Baritone David Crawford ably played the rest of Belle’s cartoonishly malign family, like Seminario also performing the Verdi-to-Glass pivot: he also serves as Violetta’s Dr. Grenville. Glass requires the baritone to play three positions: Le Pére, who’s horticultural larceny incarcerates Belle in Bête’s castle in the first place; her pugilistic brother Ludovis (Ludovic in the film); and a minor character called “L’Usurier,” who transacts the insolvent family’s furniture.

Baritone Hadleigh Adams, like his colleagues, also made a stop in Paris, playing Verdi’s Marchese D’Obigny, before arriving wherever in France “La Belle et La Bête” is supposed to take place. He racked up two minor roles in addition to Avenant and Bête. Adams often sounded refined in the manner of chanson (art song). His main role is tough. It was seemingly easy for Glass to make Belle sound beautiful. Making Bête sound beastly apparently made for a harder lift.

The opera probably works better if one has not heard the film’s original audio. Glass’ music sometimes works with the film and sometimes does not. In general, one can apply a Justice Potter standard for “meh” Glass versus “magical” Glass: you know it when you hear it. Scenes in town receive a more pedestrian “Glassian” language, while those in Bête’s kingdom sound more magical, which makes sense. But even then there are strange disjunctures. As Le Pére approaches the castle, the music sounds more majestic but less stormy in the stormy forest than it does at the castle itself. But there are always characteristically Glassian moments that thrill, like the descending brass figures that introduce Bête’s proposal that Belle to come stay with him instead of his mauling Le Pére in punishment for theft. Perhaps the best moments in Glass’ entire score occur when the opera meets water — because this is Glass, encountering water was only a matter of time. Other than perhaps Debussy, no-one writes music that portrays water better than Glass, such as the closing track of “The Hours,” which ushers the Virginia Woolf character to her aquatic suicide. Chromatic whirlpools swirl as Bête slakes his thirst, whether from the pond or from Belle’s hands.

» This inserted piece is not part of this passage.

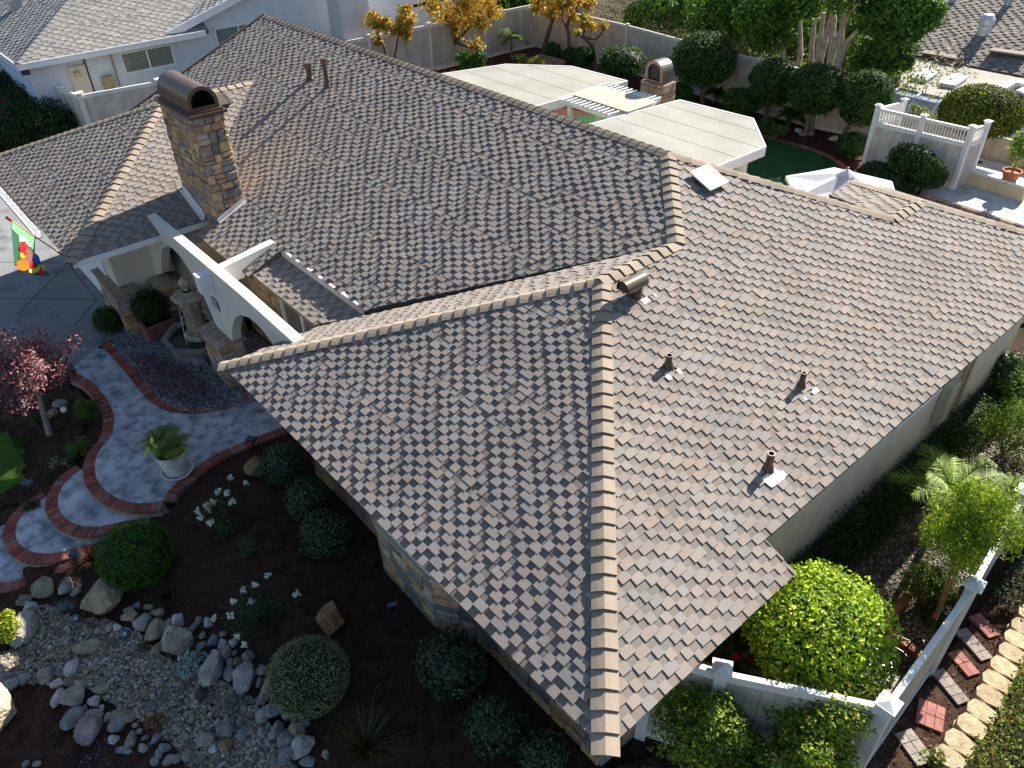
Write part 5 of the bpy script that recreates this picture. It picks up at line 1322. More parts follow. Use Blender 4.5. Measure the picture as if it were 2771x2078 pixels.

Outre que je suis laid, je n’ai point d’esprit

For your reviewer, the overall effect of Glass’ opera was to rekindle interest in Cocteau’s film. Perhaps my own obtuseness obscured Glass’ point, which his website helpfully explains in a synopsis that refrains from synopsizing a story that many people probably know in one form or another:

“A subtle reflection on the life of an Artist, Philip Glass’ second opera based on works by Cocteau, in its original version performed in conjunction with the projected film (with the original version soundtrack eliminated entirely). Presented as a simple fairy tale, it soon becomes clear that the history has taken on a broader and deeper subject – the very nature of the creative process. Through an extraordinary alchemy of the spirit, the ordinary world is transformed into a world of magic. The power of the creative and the raw world of nature, represented respectively by Beauty and the Beast, finally emerges and allows the world of imagination to take flight.”

This might emerge more clearly in presentations of the opera that do not screen the film. The Freudian over- and undertones of Cocteau’s movie and its delicious visuals overwhelm any allegory about “the very nature of the creative process.” If this was lost on your reviewer, it is probably a safe bet that it also eludes patrons who shout “friend zone” in the middle of the opera.

Pouvez-vous me jurer de revenir dans une semaine

TAO producing this work is nevertheless deeply appreciated. Glass approaches his 89th birthday early next year, and completist approaches to his body of work should not wait until we lose him. Every chance to hear his music should be acted upon. Zvulun, usually visible in the lobby or the donor lounge, was away in the Sunshine State with his staging of Kevin Puts’ “Silent Night” at Florida Grand Opera. But in a prerecorded video address to the audience, he directly made the case for first time attendees at “La Belle et La Bête” who came for the fairy tale to stay for one of TAO’s mainstage productions of conventional opera. Surely TAO’s ticketing data can track whether that occurs, and “Turandot,” appearing in April 2026, contains a hit song Luciano Pavarotti made familiar to everyone and their dog. To this day, Pavarotti’s “Nessun Dorma” counts the most views of any classical music video on YouTube. The Atlanta Opera remains such a fun place to experience the artform and its step sibling, musical theater, whether Guiseppe Verdi, Giacomo Puccini, Jerry Bock, or Philip Glass. Let us run it back in 2026, with the close of TAO’s “Ring Cycle.”